Recovering Large Parallels VMs from OS X Time Machine

I've had a large-scale OS X Time Machine backup system running for a while.

Recently I accidentally logged off (rather than shut down) a Parallels VM for which I hand not written down the password, er, well, I wrote down the password but not what it was for.

So I figured I'd restore the Time Machine backup for the .pvm file (Parallels Virtual Machine) from the day before (I hadn't used it for several weeks) and I figured I'd be OK.

The first issue is that Time Machine takes about 30 to 40 minutes to restore a 25Gb virtual machine.

Unfortunately during that time the machine is basically running flat out in some kernel process so that you can do virtually nothing else.  This can be further aggravated by having Carbonite (which I also use) and/or Time Machine running backups.

Its best to turn these two off before starting anything like this.

Once the file is fully restored to disk by Time Machine I figured I'd just double click it and have it work.

Boy, was I wrong...

The first problem you will encounter (I am on Lion 10.7.5 running Parallels 7.0.15107 Revision 796624; September 3, 2012) is a dialog that tells you either the virtual machine is corrupt (The virtual machine cannot be used because its files are corrupted) to which you can only reply OK or one that tells you about reusing or creating a new MAC address for the restored copy.

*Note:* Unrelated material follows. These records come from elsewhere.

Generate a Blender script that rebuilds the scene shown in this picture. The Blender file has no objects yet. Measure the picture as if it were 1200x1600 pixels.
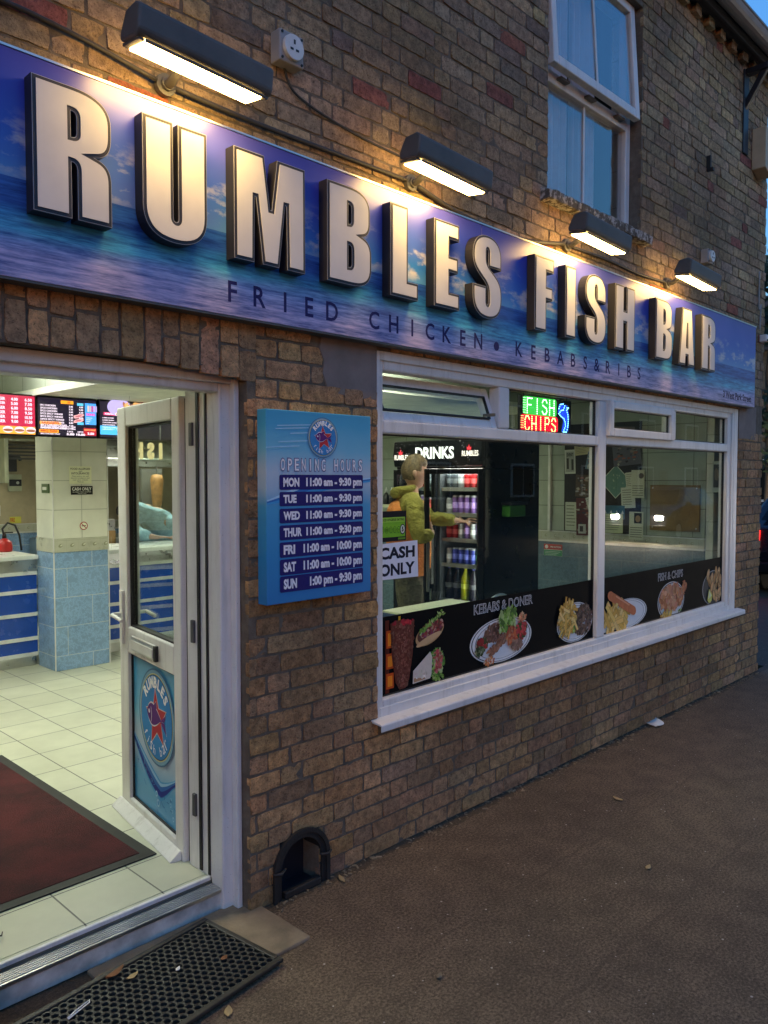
import bpy, bmesh, math, random
from mathutils import Vector, Matrix
R = math.radians
random.seed(7)
SC = bpy.context.scene
COL = SC.collection

# ------------------------------------------------------------ camera, sky, exposure
cam = bpy.data.objects.new('camera', bpy.data.cameras.new('camera'))
COL.objects.link(cam)
cam.location = (0.0, -2.412, 1.65)
cam.rotation_euler = (R(90 - 2.44), 0, R(44.2 - 90))
cam.data.sensor_fit = 'VERTICAL'
cam.data.sensor_height = 24.0
cam.data.lens = 1242.0 / 1600.0 * 24.0
cam.data.clip_start = 0.05
cam.data.clip_end = 500
SC.camera = cam

SUN_EL, SUN_ROT, SKY = 2.5, 215.0, 0.14
W = bpy.data.worlds.new('World'); SC.world = W
W.use_nodes = True
wn = W.node_tree
bg = wn.nodes['Background']
sky = wn.nodes.new('ShaderNodeTexSky')
sky.sky_type = 'NISHITA'
sky.sun_disc = False
sky.sun_elevation = R(SUN_EL)
sky.sun_rotation = R(SUN_ROT)
sky.altitude = 50
sky.air_density = 1.6
sky.dust_density = 0.6
sky.ozone_density = 6.0
wn.links.new(sky.outputs[0], bg.inputs[0])
bg.inputs[1].default_value = SKY
SC.view_settings.view_transform = 'Standard'
SC.view_settings.look = 'None'
SC.view_settings.exposure = 3.2
SC.view_settings.gamma = 1.0
SC.view_settings.use_white_balance = True          # the camera's own setting for blue dusk light
SC.view_settings.white_balance_temperature = 8100
SC.view_settings.white_balance_tint = 11
SC.cycles.max_bounces = 7
SC.cycles.transparent_max_bounces = 12
SC.cycles.caustics_reflective = False
SC.cycles.caustics_refractive = False
SC.cycles.sample_clamp_indirect = 4.0

LAMP = 7.0      # floodlight lenses
CEIL = 2.9       # ceiling panels

# ------------------------------------------------------------ materials
def nt(name):
    m = bpy.data.materials.new(name); m.use_nodes = True
    return m, m.node_tree, m.node_tree.nodes['Principled BSDF']

def ramp(t, fac, stops, interp='LINEAR'):
    n = t.nodes.new('ShaderNodeValToRGB'); n.color_ramp.interpolation = interp
    e = n.color_ramp.elements
    e[0].position, e[0].color = stops[0][0], (*stops[0][1], 1)
    e[1].position, e[1].color = stops[-1][0], (*stops[-1][1], 1)
    for p, c in stops[1:-1]:
        k = e.new(p); k.color = (*c, 1)
    if fac is not None: t.links.new(fac, n.inputs[0])
    return n.outputs[0]

def math_n(t, op, a, b=None, c=None):
    n = t.nodes.new('ShaderNodeMath'); n.operation = op
    for i, v in enumerate((a, b, c)):
        if v is None: continue
        if isinstance(v, (int, float)): n.inputs[i].default_value = v
        else: t.links.new(v, n.inputs[i])
    return n.outputs[0]

def mixc(t, fac, a, b, mode='MIX'):
    n = t.nodes.new('ShaderNodeMix'); n.data_type = 'RGBA'; n.blend_type = mode
    for s, v in ((n.inputs[0], fac), (n.inputs[6], a), (n.inputs[7], b)):
        if isinstance(v, (int, float)): s.default_value = v
        elif isinstance(v, tuple): s.default_value = (*v, 1)
        else: t.links.new(v, s)
    return n.outputs[2]

def coords(t, scale=(1, 1, 1), kind='Object', loc=(0, 0, 0), rot=(0, 0, 0)):
    tc = t.nodes.new('ShaderNodeTexCoord'); mp = t.nodes.new('ShaderNodeMapping')
    mp.inputs['Scale'].default_value = scale
    mp.inputs['Location'].default_value = loc
    mp.inputs['Rotation'].default_value = rot
    t.links.new(tc.outputs[kind], mp.inputs[0])
    return mp.outputs[0]

def noise(t, vec, scale, detail=4, rough=.55):
    n = t.nodes.new('ShaderNodeTexNoise')
    n.inputs['Scale'].default_value = scale
    n.inputs['Detail'].default_value = detail
    n.inputs['Roughness'].default_value = rough
    if vec is not None: t.links.new(vec, n.inputs['Vector'])
    return n.outputs['Fac']

def bump(t, b, h, strength=.3, dist=.01):
    n = t.nodes.new('ShaderNodeBump')
    n.inputs['Strength'].default_value = strength
    n.inputs['Distance'].default_value = dist
    t.links.new(h, n.inputs['Height']); t.links.new(n.outputs[0], b.inputs['Normal'])

def plain(name, c, rough=.5, metal=0., var=.12, nscale=9., bmp=0., bscale=60., spec=.5, coat=0.):
    """a colour with a little uneven wear, roughness and grain"""
    m, t, b = nt(name)
    v = coords(t)
    n1 = noise(t, v, nscale, 5)
    lo = tuple(x * (1 - var) for x in c); hi = tuple(min(1, x * (1 + var)) for x in c)
    t.links.new(ramp(t, n1, [(.3, lo), (.7, hi)]), b.inputs['Base Color'])
    r = math_n(t, 'MULTIPLY_ADD', n1, .25, rough - .125)
    t.links.new(r, b.inputs['Roughness'])
    b.inputs['Metallic'].default_value = metal
    b.inputs['Specular IOR Level'].default_value = spec
    b.inputs['Coat Weight'].default_value = coat
    if bmp: bump(t, b, noise(t, v, bscale, 3), bmp, .004)
    return m

def emit(name, c, s, attr=False):
    m, t, b = nt(name)
    b.inputs['Base Color'].default_value = (.02, .02, .02, 1)
    b.inputs['Roughness'].default_value = .3
    if attr:
        a = t.nodes.new('ShaderNodeAttribute'); a.attribute_name = 'Col'
        t.links.new(a.outputs['Color'], b.inputs['Emission Color'])
    else:
        b.inputs['Emission Color'].default_value = (*c, 1)
    b.inputs['Emission Strength'].default_value = s
    return m

def printed(name, rough=.35, grain=.10, spec=.5):
    """printed or painted artwork: colour held per face in the mesh"""
    m, t, b = nt(name)
    a = t.nodes.new('ShaderNodeAttribute'); a.attribute_name = 'Col'
    n = noise(t, coords(t), 90, 4)
    k = math_n(t, 'MULTIPLY_ADD', n, grain * 2.6, (1 - grain) * 1.3)
    t.links.new(mixc(t, 1.0, a.outputs['Color'], k, 'MULTIPLY'), b.inputs['Base Color'])
    b.inputs['Roughness'].default_value = rough
    b.inputs['Specular IOR Level'].default_value = spec
    return m

def brick_mat():
    m, t, b = nt('old_brick')
    a = t.nodes.new('ShaderNodeAttribute'); a.attribute_name = 'Col'
    v = coords(t)
    n1 = noise(t, v, 26, 8, .7); n2 = noise(t, v, 120, 4, .7); n3 = noise(t, v, 1.3, 4)
    c = mixc(t, 1., a.outputs['Color'], ramp(t, n1, [(.28, (.50, .47, .44)), (.5, (1.28, 1.23, 1.15)), (.72, (2.1, 1.98, 1.76))]), 'MULTIPLY')
    pits = ramp(t, n2, [(.33, (.42, .39, .36)), (.46, (1, 1, 1))])
    c = mixc(t, 1., c, pits, 'MULTIPLY')
    c = mixc(t, 1., c, ramp(t, n3, [(.35, (.62, .60, .58)), (.65, (1.18, 1.15, 1.10))]), 'MULTIPLY')
    t.links.new(c, b.inputs['Base Color'])
    b.inputs['Roughness'].default_value = .88
    b.inputs['Specular IOR Level'].default_value = .3
    h = math_n(t, 'ADD', n1, math_n(t, 'MULTIPLY', n2, .6))
    bump(t, b, h, 1.0, .009)
    return m

def mortar_mat():
    m, t, b = nt('lime_mortar')
    v = coords(t)
    n1 = noise(t, v, 14, 6, .7); n2 = noise(t, v, 160, 3, .7)
    c = ramp(t, n1, [(.3, (.10, .077, .056)), (.5, (.155, .12, .088)), (.72, (.23, .185, .14))])
    t.links.new(c, b.inputs['Base Color']); b.inputs['Roughness'].default_value = .95
    bump(t, b, math_n(t, 'ADD', n1, n2), .7, .006)
    return m

def tarmac_mat():
    m, t, b = nt('tarmac')
    v = coords(t)
    n1 = noise(t, v, .7, 4); n2 = noise(t, v, 95, 8, .9); n3 = noise(t, v, 7, 5, .6)
    base = ramp(t, n2, [(.40, (.030, .022, .014)), (.50, (.140, .102, .067)), (.57, (.22, .165, .112)), (.66, (.42, .33, .24))])
    base = mixc(t, 1., base, ramp(t, n3, [(.3, (.74, .72, .7)), (.7, (1.2, 1.15, 1.1))]), 'MULTIPLY')
    base = mixc(t, 1., base, ramp(t, n1, [(.35, (.86, .85, .84)), (.65, (1.10, 1.08, 1.06))]), 'MULTIPLY')
    # two laid strips meet in a ragged seam that runs with the street
    tc = t.nodes.new('ShaderNodeTexCoord'); sx = t.nodes.new('ShaderNodeSeparateXYZ'); t.links.new(tc.outputs['Object'], sx.inputs[0])
    wob = math_n(t, 'MULTIPLY_ADD', noise(t, coords(t, (3, 3, 3)), 2., 4), .09, -.045)
    for y0_, w_, k_ in ((-.62, .008, .28), (-1.12, .010, .32), (-1.9, .01, .3)):
        d = math_n(t, 'ABSOLUTE', math_n(t, 'ADD', math_n(t, 'ADD', sx.outputs['Y'], wob), -y0_ - 0.0))
        line = math_n(t, 'MULTIPLY', math_n(t, 'LESS_THAN', d, w_), ramp(t, n3, [(.42, (0, 0, 0)), (.60, (1, 1, 1))]))
        base = mixc(t, math_n(t, 'MULTIPLY', line, k_), base, (.03, .024, .018))
    grit = math_n(t, 'GREATER_THAN', math_n(t, 'ADD', sx.outputs['Y'], math_n(t, 'MULTIPLY_ADD', n3, .16, -.05)), -.015)
    base = mixc(t, math_n(t, 'MULTIPLY', grit, .55), base, (.035, .03, .02))      # soil caught along the foot of the wall
    vo = t.nodes.new('ShaderNodeTexVoronoi'); vo.inputs['Scale'].default_value = 34
    t.links.new(v, vo.inputs['Vector'])
    wn_ = t.nodes.new('ShaderNodeTexWhiteNoise'); t.links.new(vo.outputs['Position'], wn_.inputs['Vector'])
    keep = math_n(t, 'GREATER_THAN', wn_.outputs['Value'], .86)
    size = math_n(t, 'MULTIPLY_ADD', wn_.outputs['Value'], .75, -.60)
    spot = math_n(t, 'MULTIPLY', math_n(t, 'LESS_THAN', vo.outputs['Distance'], size), keep)
    c = mixc(t, spot, base, (.50, .43, .36))
    t.links.new(c, b.inputs['Base Color'])
    b.inputs['Roughness'].default_value = .82
    b.inputs['Specular IOR Level'].default_value = .35
    bump(t, b, n2, .25, .003)
    return m

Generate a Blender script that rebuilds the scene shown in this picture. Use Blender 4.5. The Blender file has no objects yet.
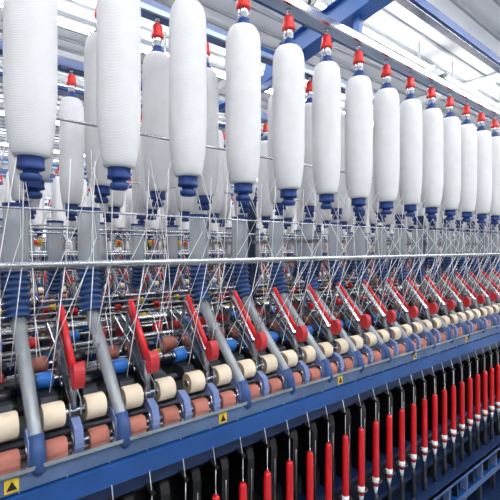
import bpy, math, random
from mathutils import Vector, Matrix
H=1.45
PI=math.pi
P=0.187
scene=bpy.context.scene
# ---------------- materials
def mat(name,col,rough=0.5,metal=0.0,alpha=1.0,noise=0.0,nscale=20,bump=None,emit=0,coat=0):
    m=bpy.data.materials.new(name); m.use_nodes=True
    nt=m.node_tree; b=nt.nodes['Principled BSDF']
    b.inputs['Base Color'].default_value=(*col,1); b.inputs['Roughness'].default_value=rough
    b.inputs['Metallic'].default_value=metal; b.inputs['Alpha'].default_value=alpha
    if coat: b.inputs['Coat Weight'].default_value=coat
    if emit:
        b.inputs['Emission Color'].default_value=(*col,1); b.inputs['Emission Strength'].default_value=emit
    if noise:
        tc=nt.nodes.new('ShaderNodeTexCoord'); n=nt.nodes.new('ShaderNodeTexNoise'); n.inputs['Scale'].default_value=nscale
        n.inputs['Detail'].default_value=4
        r=nt.nodes.new('ShaderNodeMapRange'); r.inputs['From Min'].default_value=.3; r.inputs['From Max'].default_value=.7
        r.inputs['To Min'].default_value=1-noise; r.inputs['To Max'].default_value=1+noise
        mx=nt.nodes.new('ShaderNodeVectorMath'); mx.operation='SCALE'; mx.inputs[0].default_value=col
        nt.links.new(tc.outputs['Object'],n.inputs['Vector']); nt.links.new(n.outputs['Fac'],r.inputs['Value'])
        nt.links.new(r.outputs['Result'],mx.inputs['Scale']); nt.links.new(mx.outputs['Vector'],b.inputs['Base Color'])
    if bump:
        tc=nt.nodes.new('ShaderNodeTexCoord'); w=nt.nodes.new('ShaderNodeTexWave'); w.bands_direction='Z'
        w.inputs['Scale'].default_value=bump; w.inputs['Distortion'].default_value=2.0
        w.inputs['Detail'].default_value=2
        bp=nt.nodes.new('ShaderNodeBump'); bp.inputs['Strength'].default_value=0.5; bp.inputs['Distance'].default_value=0.001
        nt.links.new(tc.outputs['Object'],w.inputs['Vector']); nt.links.new(w.outputs['Fac'],bp.inputs['Height'])
        nt.links.new(bp.outputs['Normal'],b.inputs['Normal'])
    return m
M={}
M['yarn']=mat('yarn_white',(.75,.75,.765),.95,bump=95,noise=.03,nscale=25)
M['thread']=mat('thread_white',(.88,.88,.90),.8)
M['blue']=mat('blue_plastic',(.006,.040,.20),.45)
M['hose']=mat('blue_hose',(.018,.060,.19),.5,noise=.15)
M['red']=mat('red_plastic',(.62,.006,.012),.35,coat=.2,noise=.08)
M['pad']=mat('red_pad',(.46,.022,.03),.5,noise=.12)
M['redcap']=mat('red_cap',(.66,.018,.015),.4)
M['silver']=mat('polished_steel',(.62,.64,.67),.2,1,noise=.15)
M['steel']=mat('brushed_steel',(.26,.27,.29),.36,1,noise=.3)
M['gun']=mat('dark_steel',(.06,.065,.08),.38,.8,noise=.3)
M['cream']=mat('cream_cot_roller',(.70,.59,.45),.6,noise=.16,nscale=9)
M['cream_end']=mat('roller_end',(.38,.27,.18),.5)
M['terra']=mat('terracotta_roller',(.38,.13,.095),.65,noise=.25,nscale=9)
M['slate']=mat('slate_blue_bracket',(.14,.19,.38),.4,noise=.12)
M['black']=mat('black_plastic',(.004,.004,.006),.35)
M['dark']=mat('dark_frame',(.012,.015,.024),.5,noise=.2)
M['pale']=mat('pale_blue_enamel',(.085,.135,.25),.25,noise=.2,nscale=8)
M['beam']=mat('blue_enamel',(.010,.070,.27),.25,noise=.12,nscale=6,coat=.2)
M['peg']=mat('bright_blue_peg',(.01,.13,.48),.3)
M['arm']=mat('blue_cross_arm',(.04,.14,.44),.3,noise=.06)
M['navy']=mat('navy_enamel',(.006,.020,.075),.35)
M['lblue']=mat('light_blue_enamel',(.32,.43,.58),.3,.3)
M['clear']=mat('clear_tube',(.50,.54,.58),.10,alpha=.5)
M['duct']=mat('duct_tube',(.38,.42,.46),.15,.1,alpha=.55)
M['green']=mat('green_table',(.03,.042,.03),.45,.3,noise=.25)
M['yellow']=mat('yellow_plastic',(.75,.5,.03),.4)
M['lamp']=mat('lamp_tube',(1,1,1),emit=20)
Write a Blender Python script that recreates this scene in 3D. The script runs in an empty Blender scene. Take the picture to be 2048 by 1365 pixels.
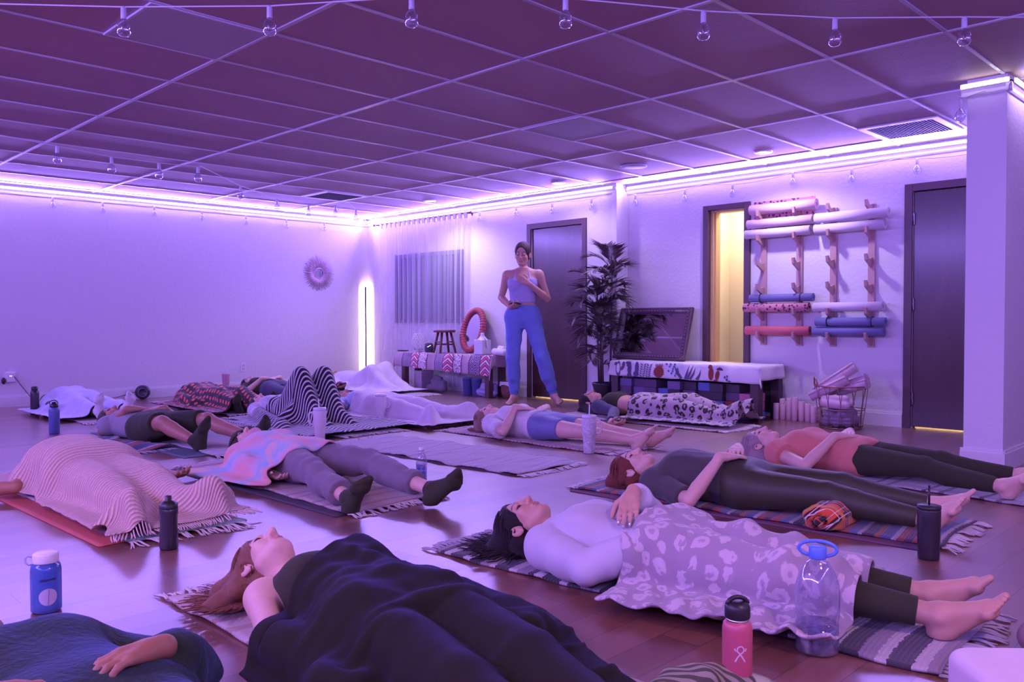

If you see the corruption dialog OK it and then quite Parallels.

Apparently you have to move the file from one directory to another (I moved it to the Desktop).

This should get you past the corruption dialog - though I cannot find any reason for this.

Next you need to restart the VM.

This time you should get the MAC reuse dialog.

You have two choices.  Choosing the "Use Existing" path means nothing but failure.  Somehow Parallels remembers which VM uses which MAC address and they CANNOT be shared.

Choosing "Create New" should just make the VM believe that everything is the same save for the MAC address (if you have code or apps using the previous MAC address they will break).

However, after this things should be OK.

I fooled around for this for quite a while to make sure that it worked reliably (being upset that Time Machine backup did not work out-of-the-box).

The only real thing you need out of the .pvm file is the .HDD file buried inside the .pvm (its down two levels).  

You can use the "Parallels" to do this.

I cannot find it on my disk but it shows up when you use the "Secondary Click" option on the track pad to open up the "Open With..." dialog.

The disk mounter doesn't say anything at all if the disk is okay - no message appears and at best a brief progress bar flashes on the screen.   However, if you look on the Finder panel you'll see the drives a mounted Mac drives.

You can use this to move files on and off the Parallels drives.